• **STORED DATA**
◇ ◇ ◇ ◇ ◇ ◇ ◇
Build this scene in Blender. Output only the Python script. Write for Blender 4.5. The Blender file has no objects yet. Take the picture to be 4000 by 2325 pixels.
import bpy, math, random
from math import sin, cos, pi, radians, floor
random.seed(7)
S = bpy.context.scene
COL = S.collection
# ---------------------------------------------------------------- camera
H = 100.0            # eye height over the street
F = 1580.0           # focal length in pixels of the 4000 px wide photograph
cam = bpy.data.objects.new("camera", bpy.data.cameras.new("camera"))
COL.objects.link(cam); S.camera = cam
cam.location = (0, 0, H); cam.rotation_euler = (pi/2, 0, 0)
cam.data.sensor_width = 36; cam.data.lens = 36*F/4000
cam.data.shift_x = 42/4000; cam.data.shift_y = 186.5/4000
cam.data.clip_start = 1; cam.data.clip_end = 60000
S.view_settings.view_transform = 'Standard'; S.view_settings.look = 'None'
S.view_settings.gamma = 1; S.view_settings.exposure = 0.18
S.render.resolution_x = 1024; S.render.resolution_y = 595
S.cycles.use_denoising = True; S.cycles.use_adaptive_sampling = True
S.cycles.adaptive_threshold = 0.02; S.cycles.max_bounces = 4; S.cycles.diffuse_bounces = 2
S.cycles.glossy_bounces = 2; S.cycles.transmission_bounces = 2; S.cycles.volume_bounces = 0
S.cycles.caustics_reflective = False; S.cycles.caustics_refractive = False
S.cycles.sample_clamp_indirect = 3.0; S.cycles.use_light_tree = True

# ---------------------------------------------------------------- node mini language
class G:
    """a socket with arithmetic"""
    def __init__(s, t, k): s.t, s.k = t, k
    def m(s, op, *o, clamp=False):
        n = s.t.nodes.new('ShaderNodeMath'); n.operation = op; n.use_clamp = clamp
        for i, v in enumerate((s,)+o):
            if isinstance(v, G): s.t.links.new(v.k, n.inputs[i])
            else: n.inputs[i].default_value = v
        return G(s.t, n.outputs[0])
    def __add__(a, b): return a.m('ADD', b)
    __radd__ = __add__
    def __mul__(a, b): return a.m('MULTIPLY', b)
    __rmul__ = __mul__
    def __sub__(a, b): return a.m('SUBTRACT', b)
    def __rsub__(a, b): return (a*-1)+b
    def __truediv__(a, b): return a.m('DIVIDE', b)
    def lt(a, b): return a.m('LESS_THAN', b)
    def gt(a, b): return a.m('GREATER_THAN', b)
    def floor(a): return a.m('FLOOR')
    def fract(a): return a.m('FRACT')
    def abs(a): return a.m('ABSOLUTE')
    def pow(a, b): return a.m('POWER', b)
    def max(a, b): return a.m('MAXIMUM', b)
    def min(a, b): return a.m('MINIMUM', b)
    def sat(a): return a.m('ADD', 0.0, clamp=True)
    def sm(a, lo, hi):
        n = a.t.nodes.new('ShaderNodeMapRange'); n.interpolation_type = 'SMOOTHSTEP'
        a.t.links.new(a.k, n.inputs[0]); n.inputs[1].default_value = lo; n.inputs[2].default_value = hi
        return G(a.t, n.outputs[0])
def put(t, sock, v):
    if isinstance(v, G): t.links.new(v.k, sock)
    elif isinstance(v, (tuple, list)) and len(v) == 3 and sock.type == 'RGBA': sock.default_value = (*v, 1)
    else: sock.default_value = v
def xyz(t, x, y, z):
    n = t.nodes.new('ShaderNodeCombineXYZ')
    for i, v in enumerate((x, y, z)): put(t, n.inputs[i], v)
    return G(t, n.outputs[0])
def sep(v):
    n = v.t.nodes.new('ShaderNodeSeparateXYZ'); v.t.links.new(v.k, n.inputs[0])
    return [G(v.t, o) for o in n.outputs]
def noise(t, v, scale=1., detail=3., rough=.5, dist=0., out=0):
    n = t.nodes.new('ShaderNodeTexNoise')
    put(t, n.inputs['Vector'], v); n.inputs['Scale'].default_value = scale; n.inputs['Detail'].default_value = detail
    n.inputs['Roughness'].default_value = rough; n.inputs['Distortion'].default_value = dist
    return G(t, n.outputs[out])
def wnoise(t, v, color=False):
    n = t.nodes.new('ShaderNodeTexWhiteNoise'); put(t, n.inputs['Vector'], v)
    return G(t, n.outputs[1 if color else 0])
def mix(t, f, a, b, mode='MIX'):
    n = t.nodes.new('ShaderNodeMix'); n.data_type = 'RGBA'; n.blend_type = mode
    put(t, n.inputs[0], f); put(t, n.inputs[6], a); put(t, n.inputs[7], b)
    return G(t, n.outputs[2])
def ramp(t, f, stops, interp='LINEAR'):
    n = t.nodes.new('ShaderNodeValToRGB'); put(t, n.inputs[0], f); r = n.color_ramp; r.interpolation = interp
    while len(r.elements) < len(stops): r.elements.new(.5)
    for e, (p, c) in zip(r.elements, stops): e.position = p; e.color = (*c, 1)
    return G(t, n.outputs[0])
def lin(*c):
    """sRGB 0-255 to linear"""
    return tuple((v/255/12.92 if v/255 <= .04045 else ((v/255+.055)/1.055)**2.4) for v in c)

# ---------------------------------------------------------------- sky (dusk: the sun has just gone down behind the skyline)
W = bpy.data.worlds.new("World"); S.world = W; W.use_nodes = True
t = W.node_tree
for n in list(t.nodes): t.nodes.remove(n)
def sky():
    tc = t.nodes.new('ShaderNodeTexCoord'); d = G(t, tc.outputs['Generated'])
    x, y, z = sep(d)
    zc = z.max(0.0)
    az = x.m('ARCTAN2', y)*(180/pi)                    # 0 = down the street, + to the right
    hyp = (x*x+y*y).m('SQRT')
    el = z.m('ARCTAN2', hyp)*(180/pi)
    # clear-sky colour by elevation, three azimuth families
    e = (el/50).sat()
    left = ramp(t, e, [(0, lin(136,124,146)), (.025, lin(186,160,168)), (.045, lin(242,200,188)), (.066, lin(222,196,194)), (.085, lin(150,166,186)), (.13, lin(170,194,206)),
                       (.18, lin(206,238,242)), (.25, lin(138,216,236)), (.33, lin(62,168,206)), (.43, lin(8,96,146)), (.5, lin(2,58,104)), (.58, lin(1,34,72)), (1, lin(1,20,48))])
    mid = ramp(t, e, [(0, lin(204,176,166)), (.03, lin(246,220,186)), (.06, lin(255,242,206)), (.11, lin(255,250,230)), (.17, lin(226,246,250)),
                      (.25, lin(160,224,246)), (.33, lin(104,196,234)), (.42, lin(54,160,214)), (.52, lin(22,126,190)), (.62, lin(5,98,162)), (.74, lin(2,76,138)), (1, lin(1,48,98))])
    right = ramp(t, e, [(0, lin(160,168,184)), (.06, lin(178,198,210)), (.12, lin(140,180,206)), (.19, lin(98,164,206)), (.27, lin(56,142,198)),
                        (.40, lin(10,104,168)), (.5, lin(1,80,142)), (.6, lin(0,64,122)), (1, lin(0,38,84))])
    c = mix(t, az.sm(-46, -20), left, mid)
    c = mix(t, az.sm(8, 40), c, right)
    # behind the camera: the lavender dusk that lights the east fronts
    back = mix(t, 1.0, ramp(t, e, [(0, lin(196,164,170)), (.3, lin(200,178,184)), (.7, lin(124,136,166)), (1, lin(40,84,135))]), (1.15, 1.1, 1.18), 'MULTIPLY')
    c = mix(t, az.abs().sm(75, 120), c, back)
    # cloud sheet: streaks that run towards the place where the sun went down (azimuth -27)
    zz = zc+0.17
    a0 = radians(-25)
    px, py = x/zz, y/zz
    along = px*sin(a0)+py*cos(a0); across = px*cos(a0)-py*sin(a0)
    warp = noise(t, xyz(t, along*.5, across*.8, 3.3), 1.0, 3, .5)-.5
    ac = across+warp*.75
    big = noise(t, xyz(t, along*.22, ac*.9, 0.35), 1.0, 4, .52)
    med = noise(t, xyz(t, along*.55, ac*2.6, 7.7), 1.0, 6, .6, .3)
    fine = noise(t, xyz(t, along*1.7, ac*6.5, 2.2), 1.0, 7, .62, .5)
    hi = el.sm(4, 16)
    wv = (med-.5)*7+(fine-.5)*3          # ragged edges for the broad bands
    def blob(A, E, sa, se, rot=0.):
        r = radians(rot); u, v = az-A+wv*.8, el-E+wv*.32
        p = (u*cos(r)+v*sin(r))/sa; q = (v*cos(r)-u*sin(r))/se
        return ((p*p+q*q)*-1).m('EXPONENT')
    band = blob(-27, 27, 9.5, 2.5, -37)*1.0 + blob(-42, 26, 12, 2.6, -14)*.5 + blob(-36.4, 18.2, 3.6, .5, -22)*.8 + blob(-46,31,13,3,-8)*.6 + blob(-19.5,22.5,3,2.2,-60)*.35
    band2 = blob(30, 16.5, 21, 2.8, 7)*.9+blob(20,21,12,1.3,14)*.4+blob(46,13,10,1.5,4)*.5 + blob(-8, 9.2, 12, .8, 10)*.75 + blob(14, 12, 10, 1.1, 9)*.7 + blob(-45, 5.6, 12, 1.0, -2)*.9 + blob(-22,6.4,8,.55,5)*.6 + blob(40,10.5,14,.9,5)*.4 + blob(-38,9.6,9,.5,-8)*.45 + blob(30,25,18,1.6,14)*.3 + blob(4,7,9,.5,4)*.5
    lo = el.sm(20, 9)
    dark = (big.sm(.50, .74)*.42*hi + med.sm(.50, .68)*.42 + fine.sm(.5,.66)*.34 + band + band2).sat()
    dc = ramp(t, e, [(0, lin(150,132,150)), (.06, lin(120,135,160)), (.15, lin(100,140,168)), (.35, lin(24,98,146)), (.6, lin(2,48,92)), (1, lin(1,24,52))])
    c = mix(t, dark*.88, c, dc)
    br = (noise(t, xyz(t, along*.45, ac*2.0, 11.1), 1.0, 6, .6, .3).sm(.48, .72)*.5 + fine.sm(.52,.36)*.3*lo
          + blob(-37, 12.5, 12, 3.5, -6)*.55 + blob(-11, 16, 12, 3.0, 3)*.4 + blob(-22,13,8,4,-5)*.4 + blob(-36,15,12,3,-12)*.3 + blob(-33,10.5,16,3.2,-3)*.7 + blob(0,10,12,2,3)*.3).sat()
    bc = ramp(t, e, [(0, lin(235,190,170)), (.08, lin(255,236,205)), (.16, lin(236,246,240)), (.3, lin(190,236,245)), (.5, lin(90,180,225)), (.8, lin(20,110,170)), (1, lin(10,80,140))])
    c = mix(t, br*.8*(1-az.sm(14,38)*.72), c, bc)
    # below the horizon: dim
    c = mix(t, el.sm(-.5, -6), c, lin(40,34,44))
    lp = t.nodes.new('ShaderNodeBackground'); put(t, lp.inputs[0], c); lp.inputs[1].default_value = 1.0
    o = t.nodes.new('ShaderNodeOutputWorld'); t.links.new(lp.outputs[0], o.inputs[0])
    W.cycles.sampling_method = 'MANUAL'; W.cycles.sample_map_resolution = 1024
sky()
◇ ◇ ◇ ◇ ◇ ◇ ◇
• **TASK STATEMENT**
Go through the material and copy out every line with "objects" in it.

• **SOLUTION BELOW**
Build this scene in Blender. Output only the Python script. Write for Blender 4.5. The Blender file has no objects yet. Take the picture to be 4000 by 2325 pixels.
cam = bpy.data.objects.new("camera", bpy.data.cameras.new("camera"))
COL.objects.link(cam); S.camera = cam